We've already announced that there'll be caps on the number of international students that can be enrolled by education providers, and that is a measure that's going to ensure the integrity and the quality of educational outcomes for international students. The measure is also aimed at encouraging more international students to study in regional areas. Too many of them are attracted to Sydney, Melbourne and Brisbane, to the sandstone universities. But the education system in Australia is diverse and it has just as good courses and quality outcomes in regional Australia as it does in the cities. We want to encourage, through that new approach to international students, more of those visiting international students to study in rural and regional areas, to work in those areas and, hopefully, eventually, once they graduate, to be employed in those local communities and to settle in those local communities and be on a pathway to permanency here in Australia. That's the subject of separate legislation. But it's all about improving the integrity and the quality of outcomes in education.

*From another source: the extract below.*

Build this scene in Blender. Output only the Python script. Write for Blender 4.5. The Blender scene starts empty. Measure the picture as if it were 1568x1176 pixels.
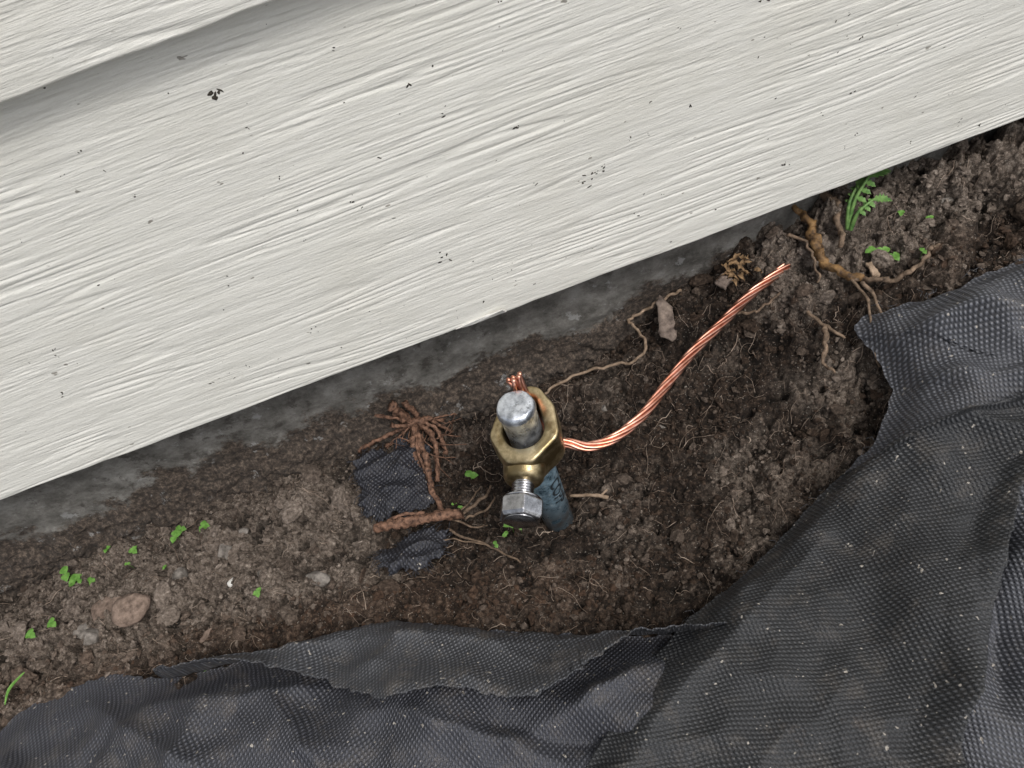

So those changes, along with the changes in this bill, reflect the fact that, while we have a good education system, it can be a lot better. We know that our universities aren't just some of the most powerful engines in our economy, or places where the world is changed; they are places where lives are changed, and that's that we want to make possible for more Australians.

Our changes to HECS help deliver relief for students, whilst continuing to protect the integrity and the value of the HECS system, by which we've massively expanded tertiary access for more Australians. This bill represents that significant step in implementing the recommendations of the Universities Accord and ensuring that we get good quality educational outcomes for more Australians and greater equity and access to a university education for more Australians.